The limited partners themselves can be a varying group. Their identities and values are becoming more prominent in recent years. The identity of an investor can matter to the value system of entrepreneurs. The sovereign wealth funds of countries like Saudi Arabia and Dubai are "easy money" for venture capitalists. They like to invest through VC funds partially to remove the stigma of working with these nondemocratic companies. But it's still their money, and occasionally there are rumbles as to the source of the dollars going into back accounts. Did your firm take oil money? Blood money?
Limited partners can also assert their values. In what I call the "Bobby Axelrod effect," the professional managers of pension funds for the retirement savings for people who worked "real" jobs - teachers, firefighters, municipal workers - are getting pushback from their stakeholders - those real people - for how they invest. Instead of just being held to generating returns without undue risk of loss, the question of who they want to be associated with is increasingly arising.
These questions start with the outside manager's lifestyle - are their funds financing the vast houses and superyachts of money managers? Because that feels unfair, even if it is downstream of gainsharing. The increasing political salience of silicon valley tech may lead to more pushback like this in the future.
To put this in actionable terms: beyond simply generating returns, how does your business help
There are more financial models and more sources of limited partners - this is the tip of an enormous iceberg.

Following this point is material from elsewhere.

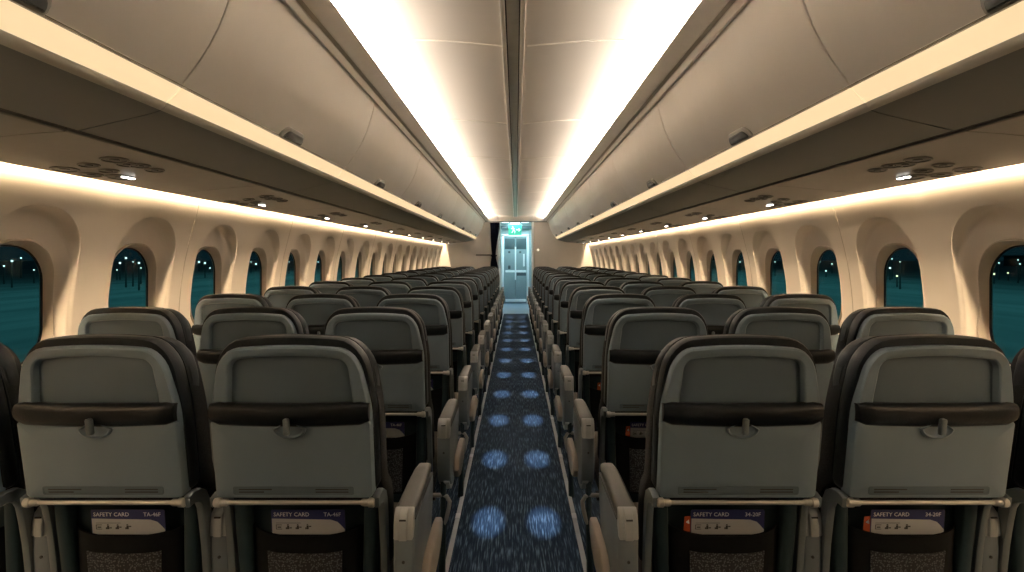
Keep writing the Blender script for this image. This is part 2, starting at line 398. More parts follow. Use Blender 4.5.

I hope that it starts to get you thinking today. I plan to return to this topic in future essays as I evolve my understanding and thinking.
Know your customer. Know your customer's customer. We say this when building our own companies and looking at who pays for our products. Applying that same awareness and discipline to the sale of our equity and financial instruments will serve us well in creating businesses that drive both value and meaning.